Han pasado exactos 35 años y 4 meses desde que en Chile se impuso una nueva filosofía política para la acción colectiva organizada en sindicatos. Lo más llamativo: después de 5 gobiernos postdictatoriales, la ideología neoliberal sigue intacta.
Tal y como está, la negociación colectiva no opera como herramienta distributiva que legítimamente dispute la producción y el valor generado. Ya lo proyectaba José Piñera: “La negociación colectiva en ningún caso ha de ser un mecanismo para redistribuir los ingresos o riqueza en el país”.
Para revertir este panorama, liberar el nivel de la negociación (negociación por rama), establecer un derecho a huelga sin restricciones, además de poner fin a los rompehuelgas, son condiciones sine qua non.
El alto empresariado sabe que este es el quid del asunto, la reforma propuesta es tímida en desplegar una nueva filosofía política para la acción colectiva (no se hace cargo de la importantísima negociación colectiva por rama de actividad), y esa falta de convicción es la que se jugará en el Parlamento, con lobby de los grupos dominantes. Ellos bien saben que este será el terreno donde se dispute el valor de la producción para los próximos años. En ese espacio, ellos no quieren ceder ni un ápice de sus privilegios logrados en Dictadura y mantenidos con posterioridad.

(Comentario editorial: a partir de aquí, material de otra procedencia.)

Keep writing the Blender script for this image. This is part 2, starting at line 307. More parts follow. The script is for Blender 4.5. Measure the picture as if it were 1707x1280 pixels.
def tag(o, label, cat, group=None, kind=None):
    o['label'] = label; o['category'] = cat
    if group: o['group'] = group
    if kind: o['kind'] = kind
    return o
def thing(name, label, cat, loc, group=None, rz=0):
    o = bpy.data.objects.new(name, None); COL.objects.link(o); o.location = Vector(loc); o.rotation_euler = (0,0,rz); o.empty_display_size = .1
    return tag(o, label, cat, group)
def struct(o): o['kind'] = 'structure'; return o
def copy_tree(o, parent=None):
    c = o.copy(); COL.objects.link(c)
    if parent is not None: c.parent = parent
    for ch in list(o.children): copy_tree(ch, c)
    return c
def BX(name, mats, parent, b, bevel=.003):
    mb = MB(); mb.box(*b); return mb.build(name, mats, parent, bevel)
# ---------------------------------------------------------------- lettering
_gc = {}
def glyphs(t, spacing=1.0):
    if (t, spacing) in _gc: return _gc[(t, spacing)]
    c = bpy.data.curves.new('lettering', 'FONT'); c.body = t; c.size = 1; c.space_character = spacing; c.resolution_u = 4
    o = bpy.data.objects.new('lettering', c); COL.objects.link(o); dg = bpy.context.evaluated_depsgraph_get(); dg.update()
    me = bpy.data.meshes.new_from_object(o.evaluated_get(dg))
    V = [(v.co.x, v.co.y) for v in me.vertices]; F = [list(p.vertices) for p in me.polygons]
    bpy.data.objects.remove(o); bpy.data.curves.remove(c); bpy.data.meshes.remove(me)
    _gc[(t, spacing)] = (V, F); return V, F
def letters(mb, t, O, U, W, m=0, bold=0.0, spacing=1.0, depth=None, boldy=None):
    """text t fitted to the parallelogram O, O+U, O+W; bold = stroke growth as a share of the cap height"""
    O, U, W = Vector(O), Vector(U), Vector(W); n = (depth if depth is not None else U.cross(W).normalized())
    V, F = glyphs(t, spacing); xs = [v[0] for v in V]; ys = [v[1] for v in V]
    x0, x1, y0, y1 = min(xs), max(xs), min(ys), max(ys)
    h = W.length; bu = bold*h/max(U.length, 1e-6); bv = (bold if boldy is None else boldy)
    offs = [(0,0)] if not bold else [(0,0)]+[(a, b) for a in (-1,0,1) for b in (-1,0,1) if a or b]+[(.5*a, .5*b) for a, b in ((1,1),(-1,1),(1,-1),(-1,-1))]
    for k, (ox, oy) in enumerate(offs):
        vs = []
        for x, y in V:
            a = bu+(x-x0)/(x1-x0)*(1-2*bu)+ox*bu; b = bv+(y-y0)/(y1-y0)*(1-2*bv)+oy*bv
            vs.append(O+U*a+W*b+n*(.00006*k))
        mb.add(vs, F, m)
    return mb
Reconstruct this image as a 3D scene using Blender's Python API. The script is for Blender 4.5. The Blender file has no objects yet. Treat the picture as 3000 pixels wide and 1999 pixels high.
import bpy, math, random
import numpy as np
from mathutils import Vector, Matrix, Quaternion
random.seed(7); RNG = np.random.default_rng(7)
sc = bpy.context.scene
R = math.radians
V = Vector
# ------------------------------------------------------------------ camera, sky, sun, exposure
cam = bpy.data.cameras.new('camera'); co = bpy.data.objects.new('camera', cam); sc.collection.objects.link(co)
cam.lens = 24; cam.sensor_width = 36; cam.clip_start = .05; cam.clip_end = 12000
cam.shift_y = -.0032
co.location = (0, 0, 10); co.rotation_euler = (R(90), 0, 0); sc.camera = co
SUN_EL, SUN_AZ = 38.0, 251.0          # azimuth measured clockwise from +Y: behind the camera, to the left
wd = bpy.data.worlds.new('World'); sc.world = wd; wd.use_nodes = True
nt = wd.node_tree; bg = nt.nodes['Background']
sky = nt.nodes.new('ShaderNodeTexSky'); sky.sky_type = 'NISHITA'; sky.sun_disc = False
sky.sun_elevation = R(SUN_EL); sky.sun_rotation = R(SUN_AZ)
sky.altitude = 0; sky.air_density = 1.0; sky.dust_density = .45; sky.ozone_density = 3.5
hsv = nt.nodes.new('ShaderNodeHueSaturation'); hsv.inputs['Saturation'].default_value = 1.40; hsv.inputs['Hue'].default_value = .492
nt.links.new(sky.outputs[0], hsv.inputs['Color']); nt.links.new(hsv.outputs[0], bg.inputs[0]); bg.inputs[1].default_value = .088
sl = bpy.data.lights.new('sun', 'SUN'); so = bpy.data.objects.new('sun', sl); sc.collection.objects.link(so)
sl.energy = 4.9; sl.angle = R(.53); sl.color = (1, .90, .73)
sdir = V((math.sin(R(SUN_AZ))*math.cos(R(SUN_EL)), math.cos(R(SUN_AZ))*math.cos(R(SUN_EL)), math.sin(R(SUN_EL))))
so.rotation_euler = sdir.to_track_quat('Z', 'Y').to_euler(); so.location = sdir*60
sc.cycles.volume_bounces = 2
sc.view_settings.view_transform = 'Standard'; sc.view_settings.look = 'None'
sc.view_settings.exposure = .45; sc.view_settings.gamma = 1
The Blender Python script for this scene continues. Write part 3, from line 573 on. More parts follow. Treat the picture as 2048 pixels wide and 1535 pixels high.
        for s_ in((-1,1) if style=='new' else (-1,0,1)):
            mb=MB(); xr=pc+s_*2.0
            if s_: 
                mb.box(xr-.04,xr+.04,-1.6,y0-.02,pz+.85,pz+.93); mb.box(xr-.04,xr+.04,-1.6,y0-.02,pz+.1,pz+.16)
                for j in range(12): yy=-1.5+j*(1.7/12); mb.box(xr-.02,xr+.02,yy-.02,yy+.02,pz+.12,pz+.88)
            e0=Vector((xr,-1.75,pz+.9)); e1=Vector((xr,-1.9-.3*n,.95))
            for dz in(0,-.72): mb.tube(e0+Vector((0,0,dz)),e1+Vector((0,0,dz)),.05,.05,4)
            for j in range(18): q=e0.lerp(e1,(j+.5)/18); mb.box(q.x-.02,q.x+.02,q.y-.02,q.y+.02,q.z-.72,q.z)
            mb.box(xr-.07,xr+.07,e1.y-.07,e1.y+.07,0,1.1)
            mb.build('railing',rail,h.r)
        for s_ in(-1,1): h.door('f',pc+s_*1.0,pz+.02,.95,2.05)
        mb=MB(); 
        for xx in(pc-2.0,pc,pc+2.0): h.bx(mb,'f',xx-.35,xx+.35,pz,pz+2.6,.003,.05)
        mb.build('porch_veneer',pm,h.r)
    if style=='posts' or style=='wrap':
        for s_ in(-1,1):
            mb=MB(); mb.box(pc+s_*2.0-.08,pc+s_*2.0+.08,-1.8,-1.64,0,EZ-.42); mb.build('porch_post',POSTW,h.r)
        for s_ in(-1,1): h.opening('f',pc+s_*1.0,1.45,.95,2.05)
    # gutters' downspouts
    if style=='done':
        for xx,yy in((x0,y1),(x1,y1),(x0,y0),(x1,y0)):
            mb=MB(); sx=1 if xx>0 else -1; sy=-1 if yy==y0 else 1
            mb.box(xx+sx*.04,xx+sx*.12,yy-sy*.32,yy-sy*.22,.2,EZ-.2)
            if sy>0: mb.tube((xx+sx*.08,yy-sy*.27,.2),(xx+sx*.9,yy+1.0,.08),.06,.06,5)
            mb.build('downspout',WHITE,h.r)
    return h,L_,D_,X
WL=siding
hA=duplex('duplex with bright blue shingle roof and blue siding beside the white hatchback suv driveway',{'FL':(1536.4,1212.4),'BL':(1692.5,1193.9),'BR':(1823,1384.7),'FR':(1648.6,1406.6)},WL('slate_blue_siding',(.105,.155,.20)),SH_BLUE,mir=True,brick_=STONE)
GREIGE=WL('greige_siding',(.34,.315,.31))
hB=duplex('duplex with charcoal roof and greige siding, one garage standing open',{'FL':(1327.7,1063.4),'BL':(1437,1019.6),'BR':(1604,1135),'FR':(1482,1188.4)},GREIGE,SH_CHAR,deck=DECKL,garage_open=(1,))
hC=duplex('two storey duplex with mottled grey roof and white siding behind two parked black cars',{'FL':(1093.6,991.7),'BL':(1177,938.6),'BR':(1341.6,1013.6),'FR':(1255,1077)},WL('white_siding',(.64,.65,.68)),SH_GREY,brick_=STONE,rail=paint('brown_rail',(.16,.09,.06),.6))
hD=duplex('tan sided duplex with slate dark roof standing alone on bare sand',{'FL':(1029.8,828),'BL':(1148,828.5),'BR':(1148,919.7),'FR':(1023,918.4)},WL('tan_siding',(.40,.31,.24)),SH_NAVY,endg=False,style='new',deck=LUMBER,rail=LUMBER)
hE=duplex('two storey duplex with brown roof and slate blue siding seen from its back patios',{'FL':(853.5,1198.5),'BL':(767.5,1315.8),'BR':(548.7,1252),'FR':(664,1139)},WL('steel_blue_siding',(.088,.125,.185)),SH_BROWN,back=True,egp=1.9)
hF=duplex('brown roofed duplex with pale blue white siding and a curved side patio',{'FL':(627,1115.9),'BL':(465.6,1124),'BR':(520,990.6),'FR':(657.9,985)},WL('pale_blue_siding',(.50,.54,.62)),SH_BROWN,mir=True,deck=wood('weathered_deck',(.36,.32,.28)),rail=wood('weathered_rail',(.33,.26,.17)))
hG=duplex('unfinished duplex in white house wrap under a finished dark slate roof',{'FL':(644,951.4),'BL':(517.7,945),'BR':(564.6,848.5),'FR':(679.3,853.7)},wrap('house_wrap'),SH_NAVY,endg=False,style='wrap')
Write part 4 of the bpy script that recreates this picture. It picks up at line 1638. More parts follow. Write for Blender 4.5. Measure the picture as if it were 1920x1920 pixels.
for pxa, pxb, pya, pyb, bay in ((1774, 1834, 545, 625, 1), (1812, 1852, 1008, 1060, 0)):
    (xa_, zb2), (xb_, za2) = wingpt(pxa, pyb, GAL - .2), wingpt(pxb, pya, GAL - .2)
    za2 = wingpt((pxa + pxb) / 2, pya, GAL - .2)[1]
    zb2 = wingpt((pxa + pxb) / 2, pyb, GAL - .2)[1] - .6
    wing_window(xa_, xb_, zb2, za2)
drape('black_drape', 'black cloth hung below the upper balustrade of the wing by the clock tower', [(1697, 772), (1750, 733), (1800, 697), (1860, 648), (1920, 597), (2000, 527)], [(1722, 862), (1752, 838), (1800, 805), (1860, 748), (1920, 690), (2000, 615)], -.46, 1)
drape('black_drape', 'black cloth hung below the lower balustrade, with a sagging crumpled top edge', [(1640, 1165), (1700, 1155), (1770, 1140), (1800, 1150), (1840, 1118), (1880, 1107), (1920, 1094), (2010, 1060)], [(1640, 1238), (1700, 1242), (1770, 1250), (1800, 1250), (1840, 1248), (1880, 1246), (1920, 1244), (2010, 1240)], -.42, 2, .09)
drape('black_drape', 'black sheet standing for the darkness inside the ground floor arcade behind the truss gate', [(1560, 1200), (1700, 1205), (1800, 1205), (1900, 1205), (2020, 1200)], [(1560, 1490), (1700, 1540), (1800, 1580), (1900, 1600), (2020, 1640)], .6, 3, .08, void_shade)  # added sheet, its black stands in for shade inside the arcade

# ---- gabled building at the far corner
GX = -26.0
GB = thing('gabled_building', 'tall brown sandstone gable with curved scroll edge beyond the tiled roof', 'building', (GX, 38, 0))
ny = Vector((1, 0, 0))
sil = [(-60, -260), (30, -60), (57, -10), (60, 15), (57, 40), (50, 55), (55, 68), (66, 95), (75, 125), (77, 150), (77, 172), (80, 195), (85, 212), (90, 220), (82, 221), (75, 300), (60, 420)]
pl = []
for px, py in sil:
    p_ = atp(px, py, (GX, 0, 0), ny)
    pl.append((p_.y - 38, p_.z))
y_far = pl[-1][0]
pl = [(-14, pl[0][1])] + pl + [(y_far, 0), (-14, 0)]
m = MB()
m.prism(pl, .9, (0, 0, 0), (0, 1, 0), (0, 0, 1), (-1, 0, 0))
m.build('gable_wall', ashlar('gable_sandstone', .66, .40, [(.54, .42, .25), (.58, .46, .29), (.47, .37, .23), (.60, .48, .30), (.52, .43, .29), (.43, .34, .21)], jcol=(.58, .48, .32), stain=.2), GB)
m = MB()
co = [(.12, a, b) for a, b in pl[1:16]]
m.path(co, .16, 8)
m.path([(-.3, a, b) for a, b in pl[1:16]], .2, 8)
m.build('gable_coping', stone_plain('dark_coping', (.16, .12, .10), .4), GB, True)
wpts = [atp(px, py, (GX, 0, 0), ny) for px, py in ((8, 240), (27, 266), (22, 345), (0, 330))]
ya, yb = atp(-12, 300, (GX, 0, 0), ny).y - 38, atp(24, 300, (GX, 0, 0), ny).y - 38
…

Su intención, además de respaldar la ideología neoliberal (esa que detesta a los sindicatos) es mantener sus anchas libertades para imponer un bajo valor del trabajo funcional a su dinámica de acumulación de ingresos.
En este Chile, donde el 70% de los trabajadores gana menos de $426.000 líquidos y donde el 1% más rico acumula el 31% de todos los ingresos, ¿cambiará en algo la filosofía política de la negociación colectiva?